## Exercise aim:
Search the material for "parts" and show all lines that contain it.

## Data:
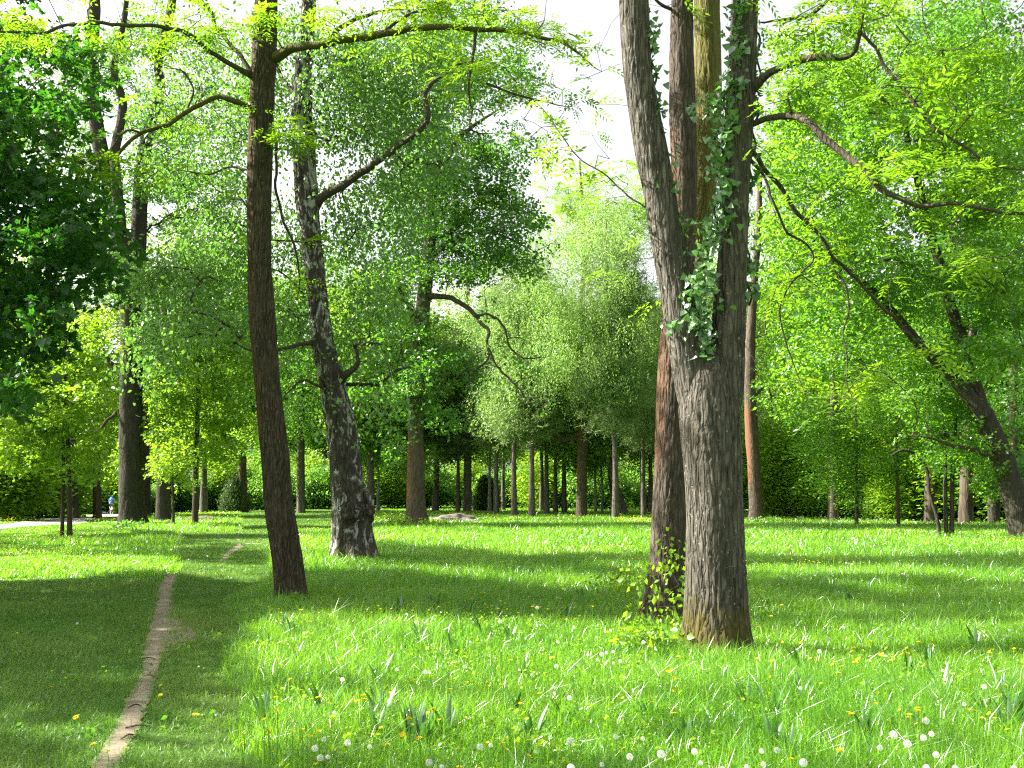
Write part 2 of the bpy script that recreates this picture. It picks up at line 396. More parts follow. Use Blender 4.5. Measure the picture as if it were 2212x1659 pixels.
def canopy(nper,hr):
    pts=[]
    for poly,a in SHADE:
        q=np.array(poly); q=q[(q[:,1]<1700)|True]
        g=gpt(q[:,0],np.minimum(q[:,1],1800)); x0,y0=g.min(0); x1,y1=g.max(0)
        n=int((x1-x0)*(y1-y0)*nper*a); G=np.column_stack([rng.uniform(x0,x1,n),rng.uniform(y0,y1,n)])
        px,py,w=proj(np.column_stack([G,np.zeros(n)])); k=inpoly(px,py,poly)
        # dappling
        dn=np.array([noise.noise((g_[0]*.9,g_[1]*.9,3.3)) for g_ in G]); k&=dn>(-.2 if a>.8 else 0.)
        G=G[k]; h=rng.uniform(hr[0],hr[1],len(G))
        for t in range(6):
            P=np.column_stack([G,np.zeros(len(G))])+SUN[None]*(h/SUN[2])[:,None]
            bad=inframe(P,60); h[bad]=rng.uniform(hr[0],hr[1]+4,bad.sum())
        P=P[~inframe(P,60)]; pts.append(P)
    return np.vstack(pts)
# ---------------------------------------------------------------- hero trees
CROWNS={}
def px_path(pts,Y,step=.15,dy=None,ybase=None):
    """pixel trace (px,py,width[,dy]) -> world path rows x,y,z,r"""
    out=[]
    for p in pts:
        d=Y+(p[3] if len(p)>3 else 0); q=at(p[0],p[1],d); out.append([*q,p[2]*.5*ppm(p[0],p[1],d)])
    return spline(out,step)
def clump_pts(cl,Y,kind,scale,dz,frq=.5,thr=-.12,off=0.,zmin=.25):
    pts=[]
    for c in cl:
        px,py,rx,ry,cov=c[:5]; d=Y+(c[5] if len(c)>5 else 0); th=c[6] if len(c)>6 else dz
        m=ppm(px,py,d); area=PI*rx*ry*m*m
        n=int(cov*area/(LAREA[kind]*scale*scale*KINDS[kind])*(4.6 if Y>20 else 3. if Y>12 or cov<1 else 2.4))
        u=rng.normal(size=(n,3)); u/=np.linalg.norm(u,axis=1)[:,None]+1e-9; u*=(rng.uniform(size=n)**(1/2.6))[:,None]
        dd=d+u[:,1]*th; P=at(px+u[:,0]*rx*d/dd,py+u[:,2]*ry,dd)
        if n:
            k=nz(P,frq*1.5,off)>thr+.02+.07*rng.normal(size=n); P=P[k]
        pts.append(P)
    P=np.vstack(pts); return P[P[:,2]>zmin]
def make_tree(name,label,cat,base,parts,cl=None,Y=None,kind='broad',mat='lime',barkm='limb',scale=1.,dz=2.,extra=None,natt=160,
              group=None,thr=-.12,frq=.5,r0=.006,seg=.45,trunk_nodes=True,crown_label=None,off=0.,wob=.12,attr=None,tscale=None):
    """parts: list of (partname, path, material, nsides, kwargs)"""
    b=np.array([base[0],base[1],float(H(base[0],base[1]))]); root=empty(name,b); tag(root,label,cat,group)
    nodes=[]
    for pn,path,mt,n,kw in parts:
        V,T=tube(path,n,**kw); me=mesh_tri(pn,V-b,T,[BK[mt]]); link(pn,me,root)
        st_=max(1,len(path)//30)
        if trunk_nodes: nodes.append(path[::st_])
    P=clump_pts(cl,Y,kind,scale,dz,frq,thr,off) if cl else np.zeros((0,3))
    if len(P): P=cull(P)
    if extra is not None and len(extra): P=np.vstack([P,extra])
    if len(P):
        nodes=np.vstack(nodes); att=P[rng.choice(len(P),min(natt,len(P)),replace=False)]
        ex=[]; q=1. if (Y or 30)<20 else 1.9
        for pn,path,mt,n,kw in parts:
            if pn!='branch': continue
            L=np.sum(np.linalg.norm(np.diff(path[:,:3],axis=0),axis=1)); m_=int(min(26,L*6/q)); 
            if m_<1 or len(path)<6: continue
            i_=rng.integers(len(path)//5,len(path),m_); tg=path[np.minimum(i_+2,len(path)-1),:3]-path[np.maximum(i_-2,0),:3]; tg/=np.linalg.norm(tg,axis=1)[:,None]+1e-9
            ofs=rng.normal(size=(m_,3))*.5+tg*.7+np.array([0,0,.25]); ofs/=np.linalg.norm(ofs,axis=1)[:,None]
            ex.append(path[i_,:3]+ofs*(rng.uniform(.2,.95,m_)*q)[:,None])
        if ex:
            ex=np.vstack(ex); att=np.vstack([att,ex]); P=np.vstack([P,ex[rng.uniform(size=len(ex))<.75]+rng.normal(size=3)*.03])
        A,B,ra,rb=grow(nodes,att,r0=r0,seg=seg,wob=wob)
        me=edges_mesh('twigs',A-b,B-b,ra,rb,[BK[barkm]],5); link('twigs',me,root)['kind']='stuff'
        V,T,ti=scatter(kind,P-b,scale,tint=np.clip(.5+nz(P,.35,off+9)*.9+rng.normal(size=len(P))*.2,0,1))
        me=mesh_tri('crown',V,T,[LM[mat]],ti); o=link('crown',me,root)
        if crown_label: o['label']=crown_label
    return root
def gdist(py): return float(gpt(CX,py)[1])
# unseen leaf sprays added to cast the SHADE patches, handed to the nearest trunk
CAN=canopy(13,(7,15))
TRK={'M':(-13.5,17.5),'M2':(-20,11),'M3':(-18,27),'C':(-3.4,15.3),'X':(2.2,10.3)}
tk=list(TRK); dd=np.stack([np.hypot(CAN[:,0]-TRK[k][0],CAN[:,1]-TRK[k][1]) for k in tk]); own=np.argmin(dd,0)
def can(k): return CAN[(own==tk.index(k))]
def crown_ball(c,r,n,thr=-.1):
    u=rng.normal(size=(n,3)); u/=np.linalg.norm(u,axis=1)[:,None]; u*=(rng.uniform(size=n)**.4)[:,None]
    P=np.array(c)+u*np.array(r); P=P[nz(P,.4)>thr]; return P
# ---- A : forked ash in front
YA=gdist(1408); gA=gpt(1545,1408)
A_tr=px_path([(1543,1432,160),(1543,1405,142),(1544,1370,134),(1545,1300,131),(1546,1200,127),(1545,1106,124),(1541,1010,128),(1535,920,132),(1531,860,128),(1529,800,96),(1530,740,40)],YA,.045)
A_l=px_path([(1522,930,70),(1505,860,84),(1491,780,84),(1475,690,79),(1448,553,72),(1427,433,71),(1402,300,70),(1385,200,66),(1376,133,64),(1369,0,64),(1364,-150,58),(1350,-500,48),(1340,-900,30)],YA,.045)
A_r=px_path([(1548,930,74),(1562,860,84),(1570,780,78),(1575,686,72),(1583,553,64),(1586,433,62),(1594,300,62),(1602,167,62),(1609,0,56),(1616,-150,50),(1640,-500,42),(1680,-900,26)],YA,.045)
def limb(pts,Y,step=.09):
    pts=[tuple(p) for p in pts]; q=list(pts[-1]); q[2]*=.4; pts[-1]=tuple(q)
    p=px_path(pts,Y,step); p[:,3]*=.86; a=p[:,3].max(); k=np.clip(np.arange(len(p))/4.,0,1)
    for i in range(len(p)):
        v=noise.noise_vector(Vector(p[i,:3])*2.6); v2=noise.noise_vector(Vector(p[i,:3])*7.)
        p[i,:3]+=(np.array(v)*.055+np.array(v2)*.016)*k[i]
    return p
A_b1=limb([(1612,205,26,0),(1655,165,19,-.2),(1690,140,18,-.4),(1735,127,17,-.5),(1790,122,16,-.7),(1830,122,15,-.8),(1853,105,13,-.9),(1858,60,11,-1),(1862,0,11,-1),(1870,-100,9,-1.1),(1890,-260,6,-1.2)],YA)
A_b2=limb([(1600,275,18,.1),(1640,262,15,-.1),(1680,248,17,-.3),(1720,252,18,-.5),(1760,275,18,-.7),(1800,310,18,-.8),(1840,345,17,-.9),(1880,385,16,-1),(1920,420,14,-1.1),(1980,437,12,-1.2),(2050,433,10,-1.3),(2120,445,9,-1.4),(2212,460,8,-1.5),(2330,490,6,-1.7)],YA)
A_b3=limb([(1600,300,16,.2),(1640,350,13,.4),(1680,400,12,.5),(1720,450,11,.6),(1760,500,10,.7),(1800,560,9,.8),(1860,615,8,1),(1930,690,7,1.2),(1990,740,4,1.4)],YA)
A_b4=limb([(1600,325,12,.2),(1655,385,8,.3),(1680,450,7,.3),(1700,500,7,.4),(1760,550,5,.5),(1705,610,5,.4),(1685,690,4,.4),(1710,770,4,.4),(1738,850,3,.4)],YA)
A_b5=limb([(1790,560,5,.8),(1830,650,5,.7),(1818,720,4,.7),(1828,800,4,.6),(1848,870,2.5,.6)],YA)
A_b6=limb([(1425,465,8,0),(1395,450,5,.1),(1330,405,4,.2),(1260,345,3.4,.3),(1180,250,2.5,.4),(1130,190,2,.4)],YA)
A_b7=limb([(1860,70,8,-1),(1905,120,9,-1),(1950,190,9,-1.1),(2010,270,8,-1.2),(2070,310,7,-1.2),(2140,350,6,-1.3),(2230,370,5,-1.4)],YA)
A_b8=limb([(1840,-30,10,-1),(1800,-10,9,-.7),(1760,20,9,-.5),(1700,40,8,-.2),(1640,45,8,0)],YA)
clA0=[(1760,40,120,60,.9,-.6,1.2),(1700,110,80,40,.5),(1880,200,90,50,.7,-1,.8),(1730,230,90,40,.8,-.4,.9),(2010,150,120,60,.55,-1,1),(1850,20,140,50,1.,-1,1),
     (2050,360,130,40,.5,-1.2,.8),(2120,560,90,60,.6,-1.4,.8),(1950,330,70,30,.6,-1,.7),(1680,330,50,40,.35),(1800,480,80,30,.35,.6,.6),(2150,240,80,60,.35,-1.2,.8),
     (1745,195,80,24,.9,-.4,.5),(1335,590,50,16,.55,.2,.4),(1395,520,40,30,.5,.3,.4),(1560,-250,420,200,.25,0,2.5),(2100,-120,260,90,.6,-1,1.5)]
clA=[(c[0],c[1],c[2],c[3],c[4]*1.6,*c[5:]) for c in clA0]
make_tree('ash_tree','large ash with grey ridged trunk forking into two stems, ivy in the fork','tree',gA,
 [('trunk',A_tr,'A',112,dict(ridge=.020,lump=.07,seed=1.,fr=5.,flare=.75)),('stem',A_l,'A',96,dict(ridge=.014,lump=.05,seed=2.,fr=6.)),('stem',A_r,'A',88,dict(ridge=.014,lump=.05,seed=3.,fr=6.)),
  ('branch',A_b1,'limb',16,dict(lump=.22,seed=4.)),('branch',A_b2,'limb',16,dict(lump=.2,seed=5.)),('branch',A_b3,'limb',12,dict(lump=.2,seed=6.)),
  ('branch',A_b4,'limb',8,{}),('branch',A_b5,'limb',8,{}),('branch',A_b6,'limb',6,{}),('branch',A_b7,'limb',8,{}),('branch',A_b8,'limb',8,{})],
 clA,YA,'pinnate','ash','limb',1.,1.2,natt=150,extra=can('X'),r0=.0032,seg=.3,thr=-.05,frq=1.2)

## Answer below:
Write part 2 of the bpy script that recreates this picture. It picks up at line 396. More parts follow. Use Blender 4.5. Measure the picture as if it were 2212x1659 pixels.
def make_tree(name,label,cat,base,parts,cl=None,Y=None,kind='broad',mat='lime',barkm='limb',scale=1.,dz=2.,extra=None,natt=160,
    """parts: list of (partname, path, material, nsides, kwargs)"""
    for pn,path,mt,n,kw in parts:
        for pn,path,mt,n,kw in parts:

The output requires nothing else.